[Begin]
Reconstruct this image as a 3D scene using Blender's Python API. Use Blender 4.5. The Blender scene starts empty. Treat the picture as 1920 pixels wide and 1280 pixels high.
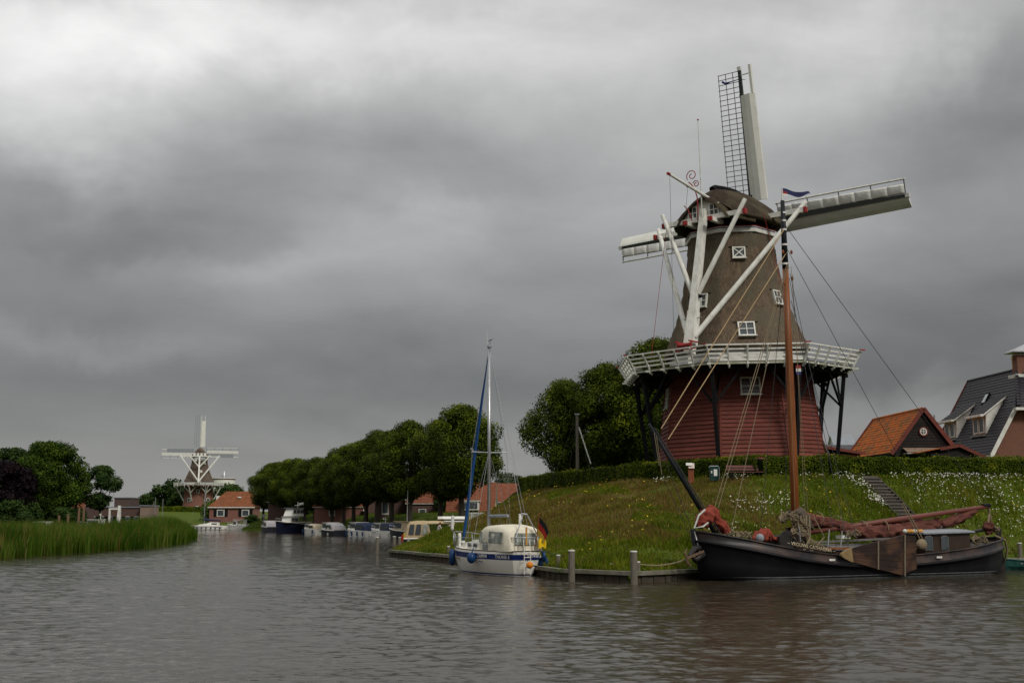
import bpy, math, random
import numpy as np
from mathutils import Vector, Matrix, noise as mnoise

random.seed(7)
rng = np.random.default_rng(7)
S = bpy.context.scene
C = S.collection
rad = math.radians

# ------------------------------------------------------------------ camera
CAMZ = 2.8
PITCH = rad(8.24)
FPX = 2280.0
cam_d = bpy.data.cameras.new('camera')
cam = bpy.data.objects.new('camera', cam_d)
C.objects.link(cam)
cam.location = (0, 0, CAMZ)
cam.rotation_euler = (math.pi/2 + PITCH, 0, 0)
cam_d.sensor_width = 36.0
cam_d.lens = FPX/1920*36.0
cam_d.clip_start = 0.1
cam_d.clip_end = 9000
S.camera = cam

# ------------------------------------------------------------------ world: storm clouds over a Nishita sky
SUN_AZ, SUN_EL = rad(145), rad(40)      # azimuth clockwise from the view direction (+Y)
W = bpy.data.worlds.new('World')
S.world = W
W.use_nodes = True
nt = W.node_tree
nt.nodes.clear()
NN, LL = nt.nodes.new, nt.links.new

def wmath(op, a, b=None, c=None, clamp=False):
    n = NN('ShaderNodeMath'); n.operation = op; n.use_clamp = clamp
    for i, v in enumerate((a, b, c)):
        if v is None: continue
        if isinstance(v, (int, float)): n.inputs[i].default_value = v
        else: LL(v, n.inputs[i])
    return n.outputs[0]

tc = NN('ShaderNodeTexCoord').outputs['Generated']
nrm = NN('ShaderNodeVectorMath'); nrm.operation = 'NORMALIZE'; LL(tc, nrm.inputs[0])
sx = NN('ShaderNodeSeparateXYZ'); LL(nrm.outputs[0], sx.inputs[0])
zz = wmath('ADD', wmath('ABSOLUTE', sx.outputs[2]), 0.10)
cx = NN('ShaderNodeCombineXYZ')
LL(wmath('DIVIDE', sx.outputs[0], zz), cx.inputs[0])
LL(wmath('DIVIDE', sx.outputs[1], zz), cx.inputs[1])
def wnoise(vec, scale, detail, rough=0.55, dist=0.0, off=(0, 0, 0)):
    m = NN('ShaderNodeMapping'); m.inputs['Location'].default_value = off
    LL(vec, m.inputs['Vector'])
    n = NN('ShaderNodeTexNoise'); n.inputs['Scale'].default_value = scale
    n.inputs['Detail'].default_value = detail; n.inputs['Roughness'].default_value = rough
    n.inputs['Distortion'].default_value = dist
    LL(m.outputs[0], n.inputs['Vector'])
    return n.outputs['Fac']
# azimuth / elevation, warped by noise so that the cloud edges are ragged
az = wmath('ARCTAN2', sx.outputs[0], sx.outputs[1])
el = wmath('ARCSINE', sx.outputs[2])
w1 = wnoise(nrm.outputs[0], 4.5, 5, 0.6, 0.3, (3, 1, 0))
w2 = wnoise(nrm.outputs[0], 5.0, 5, 0.6, 0.3, (9, 4, 2))
azw = wmath('ADD', az, wmath('MULTIPLY', wmath('SUBTRACT', w1, 0.5), 0.22))
elw = wmath('ADD', el, wmath('MULTIPLY', wmath('SUBTRACT', w2, 0.5), 0.16))
def dir_of(px, py):
    u, v = (px-960)/FPX, (640-py)/FPX
    x, y, z = u, math.cos(PITCH)-v*math.sin(PITCH), math.sin(PITCH)+v*math.cos(PITCH)
    n = math.sqrt(x*x+y*y+z*z)
    return math.atan2(x, y), math.asin(z/n)
val = None
SKY_BLOBS = [   # centre px, centre py, half width px, half height px, amount: the cloud masses above the town
    (60, 60, 230, 110, 0.26), (400, 40, 300, 60, 0.16), (60, 230, 160, 60, 0.09), (230, 360, 230, 80, -0.06), (60, 440, 200, 50, -0.04),
    (560, 300, 170, 60, -0.045), (480, 200, 200, 50, -0.03), (430, 478, 190, 30, 0.05), (770, 425, 120, 32, 0.045), (620, 500, 260, 40, 0.025), (170, 650, 190, 26, 0.035),
    (120, 560, 220, 45, -0.03), (700, 560, 260, 60, 0.0), (520, 690, 420, 38, -0.018), (250, 730, 300, 30, 0.0), (380, 560, 420, 70, 0.018),
    (900, 110, 420, 100, 0.08), (650, 50, 200, 60, 0.08), (1180, 250, 260, 90, 0.015), (1620, 90, 140, 110, 0.13), (1500, 60, 200, 60, 0.04),
    (1830, 220, 130, 200, -0.11), (1890, 60, 90, 90, -0.08), (1640, 380, 240, 70, 0.02), (1050, 560, 300, 90, 0.0), (1700, 520, 280, 60, -0.01),
    (1780, 640, 260, 60, -0.035), (1650, 700, 300, 35, -0.025), (1640, 780, 260, 26, 0.03), (1100, 700, 260, 40, -0.005), (640, 830, 420, 40, 0.02)]
for px, py, hw, hh, amt in SKY_BLOBS:
    a0, e0 = dir_of(px, py)
    da = wmath('DIVIDE', wmath('SUBTRACT', azw, a0), hw/FPX)
    de = wmath('DIVIDE', wmath('SUBTRACT', elw, e0), hh/FPX)
    r2 = wmath('ADD', wmath('MULTIPLY', da, da), wmath('MULTIPLY', de, de))
    g = wmath('MULTIPLY', wmath('EXPONENT', wmath('MULTIPLY', r2, -0.7)), amt)
    val = g if val is None else wmath('ADD', val, g)
# the general deck: a dark band low over the town, brighter below it at the horizon and towards the zenith
sz = wmath('MAXIMUM', sx.outputs[2], 0.0)
base = wmath('ADD', wmath('ADD', 0.145, wmath('MULTIPLY', wmath('POWER', wmath('MAXIMUM', wmath('SUBTRACT', sz, 0.10), 0.0), 1.10), 1.02)),
             wmath('MULTIPLY', wmath('MAXIMUM', wmath('SUBTRACT', 1.0, wmath('DIVIDE', sz, 0.105)), 0.0), 0.075))
base = wmath('MINIMUM', base, 0.80)
big = wnoise(cx.outputs[0], 0.55, 6, 0.5, 0.15)
fine = wnoise(cx.outputs[0], 1.3, 8, 0.58, 0.2, (5, 2, 0))
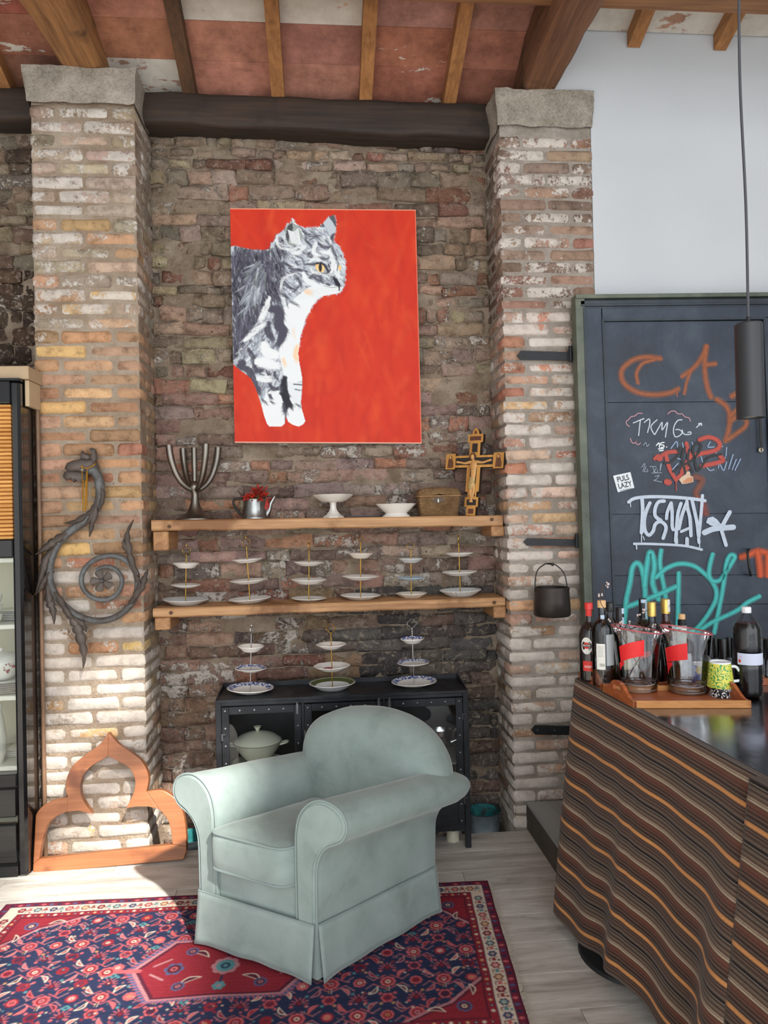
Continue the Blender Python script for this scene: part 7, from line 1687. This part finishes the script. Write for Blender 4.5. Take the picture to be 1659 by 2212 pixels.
[End]
WHAT NEEDS TO BE DONE - Repeat each record exactly as shown above, dropping all images.

EXERCISE SOLUTION -
Reconstruct this image as a 3D scene using Blender's Python API. Use Blender 4.5. The Blender scene starts empty. Treat the picture as 1920 pixels wide and 1280 pixels high.
import bpy, math, random
import numpy as np
from mathutils import Vector, Matrix, noise as mnoise

random.seed(7)
rng = np.random.default_rng(7)
S = bpy.context.scene
C = S.collection
rad = math.radians

# ------------------------------------------------------------------ camera
CAMZ = 2.8
PITCH = rad(8.24)
FPX = 2280.0
cam_d = bpy.data.cameras.new('camera')
cam = bpy.data.objects.new('camera', cam_d)
C.objects.link(cam)
cam.location = (0, 0, CAMZ)
cam.rotation_euler = (math.pi/2 + PITCH, 0, 0)
cam_d.sensor_width = 36.0
cam_d.lens = FPX/1920*36.0
cam_d.clip_start = 0.1
cam_d.clip_end = 9000
S.camera = cam

# ------------------------------------------------------------------ world: storm clouds over a Nishita sky
SUN_AZ, SUN_EL = rad(145), rad(40)      # azimuth clockwise from the view direction (+Y)
W = bpy.data.worlds.new('World')
S.world = W
W.use_nodes = True
nt = W.node_tree
nt.nodes.clear()
NN, LL = nt.nodes.new, nt.links.new

def wmath(op, a, b=None, c=None, clamp=False):
    n = NN('ShaderNodeMath'); n.operation = op; n.use_clamp = clamp
    for i, v in enumerate((a, b, c)):
        if v is None: continue
        if isinstance(v, (int, float)): n.inputs[i].default_value = v
        else: LL(v, n.inputs[i])
    return n.outputs[0]

tc = NN('ShaderNodeTexCoord').outputs['Generated']
nrm = NN('ShaderNodeVectorMath'); nrm.operation = 'NORMALIZE'; LL(tc, nrm.inputs[0])
sx = NN('ShaderNodeSeparateXYZ'); LL(nrm.outputs[0], sx.inputs[0])
zz = wmath('ADD', wmath('ABSOLUTE', sx.outputs[2]), 0.10)
cx = NN('ShaderNodeCombineXYZ')
LL(wmath('DIVIDE', sx.outputs[0], zz), cx.inputs[0])
LL(wmath('DIVIDE', sx.outputs[1], zz), cx.inputs[1])
def wnoise(vec, scale, detail, rough=0.55, dist=0.0, off=(0, 0, 0)):
    m = NN('ShaderNodeMapping'); m.inputs['Location'].default_value = off
    LL(vec, m.inputs['Vector'])
    n = NN('ShaderNodeTexNoise'); n.inputs['Scale'].default_value = scale
    n.inputs['Detail'].default_value = detail; n.inputs['Roughness'].default_value = rough
    n.inputs['Distortion'].default_value = dist
    LL(m.outputs[0], n.inputs['Vector'])
    return n.outputs['Fac']
# azimuth / elevation, warped by noise so that the cloud edges are ragged
az = wmath('ARCTAN2', sx.outputs[0], sx.outputs[1])
el = wmath('ARCSINE', sx.outputs[2])
w1 = wnoise(nrm.outputs[0], 4.5, 5, 0.6, 0.3, (3, 1, 0))
w2 = wnoise(nrm.outputs[0], 5.0, 5, 0.6, 0.3, (9, 4, 2))
azw = wmath('ADD', az, wmath('MULTIPLY', wmath('SUBTRACT', w1, 0.5), 0.22))
elw = wmath('ADD', el, wmath('MULTIPLY', wmath('SUBTRACT', w2, 0.5), 0.16))
def dir_of(px, py):
    u, v = (px-960)/FPX, (640-py)/FPX
    x, y, z = u, math.cos(PITCH)-v*math.sin(PITCH), math.sin(PITCH)+v*math.cos(PITCH)
    n = math.sqrt(x*x+y*y+z*z)
    return math.atan2(x, y), math.asin(z/n)
val = None
SKY_BLOBS = [   # centre px, centre py, half width px, half height px, amount: the cloud masses above the town
    (60, 60, 230, 110, 0.26), (400, 40, 300, 60, 0.16), (60, 230, 160, 60, 0.09), (230, 360, 230, 80, -0.06), (60, 440, 200, 50, -0.04),
    (560, 300, 170, 60, -0.045), (480, 200, 200, 50, -0.03), (430, 478, 190, 30, 0.05), (770, 425, 120, 32, 0.045), (620, 500, 260, 40, 0.025), (170, 650, 190, 26, 0.035),
    (120, 560, 220, 45, -0.03), (700, 560, 260, 60, 0.0), (520, 690, 420, 38, -0.018), (250, 730, 300, 30, 0.0), (380, 560, 420, 70, 0.018),
    (900, 110, 420, 100, 0.08), (650, 50, 200, 60, 0.08), (1180, 250, 260, 90, 0.015), (1620, 90, 140, 110, 0.13), (1500, 60, 200, 60, 0.04),
    (1830, 220, 130, 200, -0.11), (1890, 60, 90, 90, -0.08), (1640, 380, 240, 70, 0.02), (1050, 560, 300, 90, 0.0), (1700, 520, 280, 60, -0.01),
    (1780, 640, 260, 60, -0.035), (1650, 700, 300, 35, -0.025), (1640, 780, 260, 26, 0.03), (1100, 700, 260, 40, -0.005), (640, 830, 420, 40, 0.02)]
for px, py, hw, hh, amt in SKY_BLOBS:
    a0, e0 = dir_of(px, py)
    da = wmath('DIVIDE', wmath('SUBTRACT', azw, a0), hw/FPX)
    de = wmath('DIVIDE', wmath('SUBTRACT', elw, e0), hh/FPX)
    r2 = wmath('ADD', wmath('MULTIPLY', da, da), wmath('MULTIPLY', de, de))
    g = wmath('MULTIPLY', wmath('EXPONENT', wmath('MULTIPLY', r2, -0.7)), amt)
    val = g if val is None else wmath('ADD', val, g)
# the general deck: a dark band low over the town, brighter below it at the horizon and towards the zenith
sz = wmath('MAXIMUM', sx.outputs[2], 0.0)
base = wmath('ADD', wmath('ADD', 0.145, wmath('MULTIPLY', wmath('POWER', wmath('MAXIMUM', wmath('SUBTRACT', sz, 0.10), 0.0), 1.10), 1.02)),
             wmath('MULTIPLY', wmath('MAXIMUM', wmath('SUBTRACT', 1.0, wmath('DIVIDE', sz, 0.105)), 0.0), 0.075))
base = wmath('MINIMUM', base, 0.80)
big = wnoise(cx.outputs[0], 0.55, 6, 0.5, 0.15)
fine = wnoise(cx.outputs[0], 1.3, 8, 0.58, 0.2, (5, 2, 0))
Continue the Blender Python script for this scene: part 7, from line 1687. This part finishes the script. Write for Blender 4.5. Take the picture to be 1659 by 2212 pixels.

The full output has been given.